Mais plus que l’organisation du Tribunal, le renforcement du pouvoir exécutif lui paraissait nécessaire. Sa faiblesse venait de l’erreur où était tombée la Constituante, interdisant à tout député de recevoir un portefeuille. Une telle disposition ne permettait de confier le ministère qu’à des sous-ordres, d’où la dangereuse inaction du Conseil. Évidemment, il se lassait lui-même d’être réduit, s’il restait membre de l’Assemblée, à son rôle de simple excitateur.

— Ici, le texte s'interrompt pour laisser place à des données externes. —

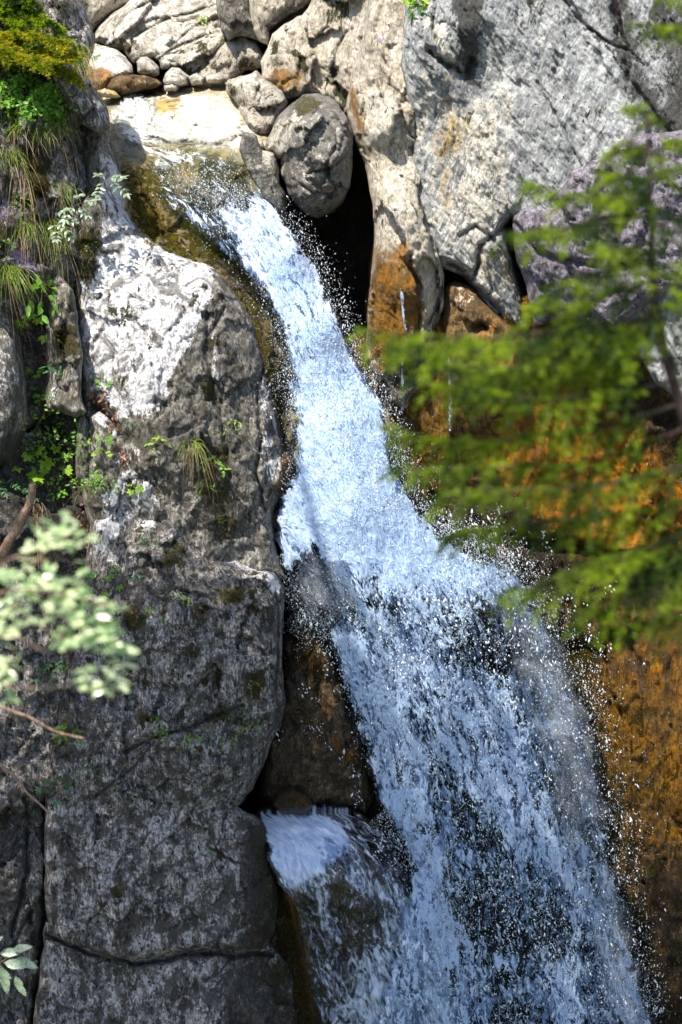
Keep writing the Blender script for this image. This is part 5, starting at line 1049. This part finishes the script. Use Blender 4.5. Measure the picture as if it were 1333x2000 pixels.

Sans doute il essaya de donner à sa proposition une allure désintéressée : « jurant par la patrie » qu’il « n’accepterait jamais une place dans le ministère, » il voulait qu’on autorisât les députés à y entrer. Qui, en effet, parmi les députés « ne sentait pas la nécessité d’une grande cohésion » entre les agens du pouvoir exécutif et les députés « chargés de la défense extérieure de la Révolution ? »

La motion était d’un esprit réaliste et pratique. Mais les accusations de dictature, dirigées contre son auteur, depuis sept mois, étaient si violentes qu’il lui fallait une incroyable hardiesse pour oser la formuler. Ses précautions ne désarmèrent pas et Larevellière vint, de sa voix aigre, s’opposer « à une tyrannie nouvelle. » Il ne se fit pas faute de ranimer les défiances contre ces « hommes d’une grande audace » dont l’arrivée au pouvoir serait peut-être le signal d’une dissolution de l’Assemblée. » « Je ne cesserai, ajoutait le député de la Droite, de poursuivre ces tyrans, brigands qui, bien logés, bien nourris, bien vêtus, vivant dans les plaisirs, s’élèvent avec fureur contre ce qui jouit de quelque aisance. » L’allusion était claire : la Droite, enchantée, fit un succès au bossu, entraîna le Centre, tandis que la Montagne elle-même abandonnait Danton. Il retira sa proposition, — la plus raisonnable qu’il eût faite. Mais Louvet allait s’écrier, dans des brochures sur la « faction d’Orléans, » que Danton avait « découvert une des plus importantes parties de son plan » et platement échoué. Calomnié ou deviné, Danton dut emporter de cette séance de nouveaux motifs de colère.


Il jugeait avec raison que la Commission de défense, où la Gironde avait repris la majorité, était incapable de faire front à une situation vraiment épouvantable.